Luiza przyszła na świat w rodzinie, która dość niedawno doszła do pieniędzy nie mając znamienitej przeszłości. Była tą inną, tą brzydszą, tą gorszą z córek i jej przyszłość została oddana w ręce tyrana za pieniądze. Jej małżeństwo nie miało na celu jej szczęścia a o miłości ta wyjątkowa dziewczyna mogła zapomnieć. Mąż, gdy przybyła do majątku jego i jego rodziców, patrzył na nią wyłącznie z nienawiścią i odrazą. To nie ją miał poślubić, a jej siostrę, która była bardziej klasycznie urodziwa. Dla Luizy zaczął się bolesny koszmar, ale i tam wśród piekła znalazła bratnie dusze i prawdziwe uczucie. Doznała przemocy fizycznej i psychicznej, ale i odczuła przyjaźń i gorącą miłość. Czy dane jej było uwolnić się od piekła jakie zgotowali jej teściowie, rodzice i mąż? Poznajcie tę historię, która jest niezwykle piękna i wzruszająca!
"Kwiaty zimnej wiosny" czyta się na jednym wdechu. Tu wszystko kusi by nie odkładać książki i brnąć w fabułę która jest pełna niespodzianek. Tu wszystko jest prawdziwe, nieoblane lukrem i realne, co dodaje historii smaku i przyciąga mocno czytelnika. Tu nie ma miejsca na sztuczność, a łzy pojawiają się przy pewnych scenach naturalnie. Ta książka to hołd i refleksja nad losami tysięcy kobiet w przeszłości. Luiza jest ich symbolem. Bite, głodzone, poniżone muszą się ugiąć, ale nie depczą same siebie chociaż depta ich świat. Ich słabość staje się ich siłą, ich łamanie buduje ich niezłomność. Luiza cierpi, ale wciąż ma marzenia, wciąż jej serce bije mocno i mimo zimna nie zamarza. Jej losy wzruszają, ale i uczą by mieć w sobie siłę mimo trudności. Autorka cudownie i wyraziście, z aptekarską dokładnością opisuje tło w jakim rozgrywa się akcja, oddaje klimat tamtej Rosji, która chwiała się w posadach. Przez opisy czuć niepokój, czuć rosyjską zimę, tamte realia i mentalność ludzi do których przemawiały przeróżne mity. Pokochałam Luizę jak rzadko którą bohaterkę, jak siostrę, jak kogoś kogo znam od lat. Polubiłam jej charakter, jej siłę i chęć walki. Zaimponowała mi swoim postępowaniem i wyborami.
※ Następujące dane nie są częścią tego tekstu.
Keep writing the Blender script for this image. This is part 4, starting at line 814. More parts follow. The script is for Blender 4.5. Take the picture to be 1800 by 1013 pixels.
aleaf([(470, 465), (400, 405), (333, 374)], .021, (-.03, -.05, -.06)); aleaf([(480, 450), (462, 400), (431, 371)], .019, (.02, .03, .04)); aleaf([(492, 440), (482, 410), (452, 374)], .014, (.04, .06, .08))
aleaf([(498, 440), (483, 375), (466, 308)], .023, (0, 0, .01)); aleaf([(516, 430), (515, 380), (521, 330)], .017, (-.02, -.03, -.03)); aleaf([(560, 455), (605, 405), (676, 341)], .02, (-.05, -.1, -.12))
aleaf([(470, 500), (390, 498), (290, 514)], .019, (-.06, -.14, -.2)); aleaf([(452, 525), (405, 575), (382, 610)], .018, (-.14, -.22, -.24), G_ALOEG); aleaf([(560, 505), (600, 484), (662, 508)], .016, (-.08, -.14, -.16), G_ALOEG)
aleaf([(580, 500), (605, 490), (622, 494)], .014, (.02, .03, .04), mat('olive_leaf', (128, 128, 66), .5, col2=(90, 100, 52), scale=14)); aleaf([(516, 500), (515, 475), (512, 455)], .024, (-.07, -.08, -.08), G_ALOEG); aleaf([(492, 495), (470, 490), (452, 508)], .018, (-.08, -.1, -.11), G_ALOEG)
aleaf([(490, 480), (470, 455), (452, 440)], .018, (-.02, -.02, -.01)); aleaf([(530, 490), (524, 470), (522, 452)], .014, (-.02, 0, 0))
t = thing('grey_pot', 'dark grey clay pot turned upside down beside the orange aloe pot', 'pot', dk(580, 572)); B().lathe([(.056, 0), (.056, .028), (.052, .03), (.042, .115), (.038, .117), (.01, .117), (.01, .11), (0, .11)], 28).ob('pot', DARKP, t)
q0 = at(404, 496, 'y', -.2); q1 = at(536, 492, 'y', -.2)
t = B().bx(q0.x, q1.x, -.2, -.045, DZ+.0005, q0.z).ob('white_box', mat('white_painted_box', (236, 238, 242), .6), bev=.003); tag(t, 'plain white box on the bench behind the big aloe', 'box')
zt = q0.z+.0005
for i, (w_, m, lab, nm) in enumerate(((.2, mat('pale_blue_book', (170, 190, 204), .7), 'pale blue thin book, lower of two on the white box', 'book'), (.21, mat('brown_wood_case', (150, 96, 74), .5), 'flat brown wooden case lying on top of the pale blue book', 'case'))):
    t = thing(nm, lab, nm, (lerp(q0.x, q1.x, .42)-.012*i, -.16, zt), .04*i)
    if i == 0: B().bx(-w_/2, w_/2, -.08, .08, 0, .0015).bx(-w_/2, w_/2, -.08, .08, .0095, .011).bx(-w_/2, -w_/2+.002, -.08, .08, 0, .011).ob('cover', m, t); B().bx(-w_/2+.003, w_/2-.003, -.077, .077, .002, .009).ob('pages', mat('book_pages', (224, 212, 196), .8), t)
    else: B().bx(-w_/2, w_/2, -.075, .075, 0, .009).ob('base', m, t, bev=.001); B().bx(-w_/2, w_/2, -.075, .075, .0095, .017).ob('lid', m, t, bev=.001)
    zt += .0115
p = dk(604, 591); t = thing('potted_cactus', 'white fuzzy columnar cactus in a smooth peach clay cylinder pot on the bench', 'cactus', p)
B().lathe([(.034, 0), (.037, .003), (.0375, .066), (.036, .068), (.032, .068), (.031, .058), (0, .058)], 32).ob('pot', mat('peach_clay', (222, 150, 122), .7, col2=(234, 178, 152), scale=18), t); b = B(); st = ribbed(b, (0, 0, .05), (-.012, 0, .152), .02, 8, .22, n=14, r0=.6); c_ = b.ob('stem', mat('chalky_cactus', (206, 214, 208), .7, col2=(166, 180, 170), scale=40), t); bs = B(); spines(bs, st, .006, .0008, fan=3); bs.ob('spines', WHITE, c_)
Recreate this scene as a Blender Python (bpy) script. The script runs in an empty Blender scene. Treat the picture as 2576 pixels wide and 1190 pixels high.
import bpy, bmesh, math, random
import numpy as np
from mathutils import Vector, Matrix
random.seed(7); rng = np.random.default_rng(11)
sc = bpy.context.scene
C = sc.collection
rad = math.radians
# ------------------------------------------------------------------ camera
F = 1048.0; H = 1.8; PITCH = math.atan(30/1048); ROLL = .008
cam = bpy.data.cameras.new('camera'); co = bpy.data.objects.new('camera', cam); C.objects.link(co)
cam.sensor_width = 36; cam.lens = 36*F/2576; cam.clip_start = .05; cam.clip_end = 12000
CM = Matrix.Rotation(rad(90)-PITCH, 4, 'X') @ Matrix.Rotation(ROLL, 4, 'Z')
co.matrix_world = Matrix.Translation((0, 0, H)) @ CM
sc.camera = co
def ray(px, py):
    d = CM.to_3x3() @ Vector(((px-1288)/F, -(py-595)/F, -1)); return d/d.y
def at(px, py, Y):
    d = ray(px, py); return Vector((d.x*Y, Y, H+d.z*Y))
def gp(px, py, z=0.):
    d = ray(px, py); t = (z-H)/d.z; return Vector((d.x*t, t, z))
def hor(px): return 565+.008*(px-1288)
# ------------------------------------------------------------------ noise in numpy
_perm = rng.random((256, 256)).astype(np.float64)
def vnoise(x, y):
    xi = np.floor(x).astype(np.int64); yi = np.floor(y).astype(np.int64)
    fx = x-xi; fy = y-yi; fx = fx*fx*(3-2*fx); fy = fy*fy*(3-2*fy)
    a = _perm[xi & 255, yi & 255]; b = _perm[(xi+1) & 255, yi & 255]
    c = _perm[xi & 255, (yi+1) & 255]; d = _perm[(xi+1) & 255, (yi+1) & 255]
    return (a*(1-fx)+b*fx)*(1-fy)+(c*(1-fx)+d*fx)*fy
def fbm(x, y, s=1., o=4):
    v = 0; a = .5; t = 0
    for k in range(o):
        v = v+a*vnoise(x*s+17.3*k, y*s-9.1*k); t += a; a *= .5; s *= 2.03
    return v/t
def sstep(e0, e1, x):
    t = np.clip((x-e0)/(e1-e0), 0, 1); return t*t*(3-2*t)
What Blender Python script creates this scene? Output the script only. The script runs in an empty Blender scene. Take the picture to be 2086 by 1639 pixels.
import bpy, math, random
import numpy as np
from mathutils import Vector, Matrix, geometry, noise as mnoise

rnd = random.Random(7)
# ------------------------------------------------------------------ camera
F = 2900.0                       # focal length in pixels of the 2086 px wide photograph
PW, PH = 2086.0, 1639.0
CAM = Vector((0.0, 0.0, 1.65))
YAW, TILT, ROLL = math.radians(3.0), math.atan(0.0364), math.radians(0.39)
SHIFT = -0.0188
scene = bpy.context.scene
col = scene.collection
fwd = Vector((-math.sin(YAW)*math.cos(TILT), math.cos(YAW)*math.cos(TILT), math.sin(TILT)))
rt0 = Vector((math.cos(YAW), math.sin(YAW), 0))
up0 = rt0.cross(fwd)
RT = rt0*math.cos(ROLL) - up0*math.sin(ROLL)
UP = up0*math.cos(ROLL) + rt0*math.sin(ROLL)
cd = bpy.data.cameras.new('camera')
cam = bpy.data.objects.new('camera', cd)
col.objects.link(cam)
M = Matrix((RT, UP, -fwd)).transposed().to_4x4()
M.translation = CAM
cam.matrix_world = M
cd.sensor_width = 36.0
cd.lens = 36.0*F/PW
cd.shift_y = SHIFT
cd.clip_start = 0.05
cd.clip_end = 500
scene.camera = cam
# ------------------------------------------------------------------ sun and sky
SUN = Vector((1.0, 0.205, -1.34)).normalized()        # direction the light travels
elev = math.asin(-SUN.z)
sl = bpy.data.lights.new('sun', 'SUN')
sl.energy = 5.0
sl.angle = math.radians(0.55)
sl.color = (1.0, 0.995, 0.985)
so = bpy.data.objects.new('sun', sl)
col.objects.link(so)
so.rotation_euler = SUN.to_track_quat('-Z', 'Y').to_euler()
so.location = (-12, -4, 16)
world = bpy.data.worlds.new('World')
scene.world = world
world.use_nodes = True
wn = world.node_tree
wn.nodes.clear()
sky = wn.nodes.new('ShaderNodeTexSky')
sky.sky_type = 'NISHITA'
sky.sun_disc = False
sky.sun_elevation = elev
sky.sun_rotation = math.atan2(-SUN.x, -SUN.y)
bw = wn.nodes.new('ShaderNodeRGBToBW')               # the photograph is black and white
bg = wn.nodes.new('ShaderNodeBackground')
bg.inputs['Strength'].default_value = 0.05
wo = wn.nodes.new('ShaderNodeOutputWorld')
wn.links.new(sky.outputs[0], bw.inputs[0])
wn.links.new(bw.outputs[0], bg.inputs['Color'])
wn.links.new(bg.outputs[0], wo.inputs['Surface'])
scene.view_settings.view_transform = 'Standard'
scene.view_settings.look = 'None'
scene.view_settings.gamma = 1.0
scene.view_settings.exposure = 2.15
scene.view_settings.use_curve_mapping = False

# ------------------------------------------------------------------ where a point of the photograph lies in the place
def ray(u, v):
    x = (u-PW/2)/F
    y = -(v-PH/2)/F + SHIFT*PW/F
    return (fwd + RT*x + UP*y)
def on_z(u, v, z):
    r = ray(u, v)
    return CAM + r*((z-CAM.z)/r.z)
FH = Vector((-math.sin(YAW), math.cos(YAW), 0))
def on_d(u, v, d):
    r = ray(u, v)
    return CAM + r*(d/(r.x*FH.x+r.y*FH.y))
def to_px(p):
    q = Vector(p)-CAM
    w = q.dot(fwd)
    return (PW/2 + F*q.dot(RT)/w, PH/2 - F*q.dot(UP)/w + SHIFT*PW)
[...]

Ta powieść była niczym cudowna wycieczka do przeszłości i miejsc, które marzę by zobaczyć na własne oczy. Podczas czytania było bardzo dużo emocji, ale i buntu, złości i łez w moich oczach. Zakończenie powaliło mnie na kolana i nie spodziewałam się takiego rozwiązania. Cóż dodać... Ta powieść jest bez wad i literackich potknięć. Jest fascynująca i nie można przeczytać jej obojętnie, nie można jej tak po prostu odłożyć na półkę. Bardzo gorąco polecam Wam jej lekturę. Na pewno się Wam spodoba.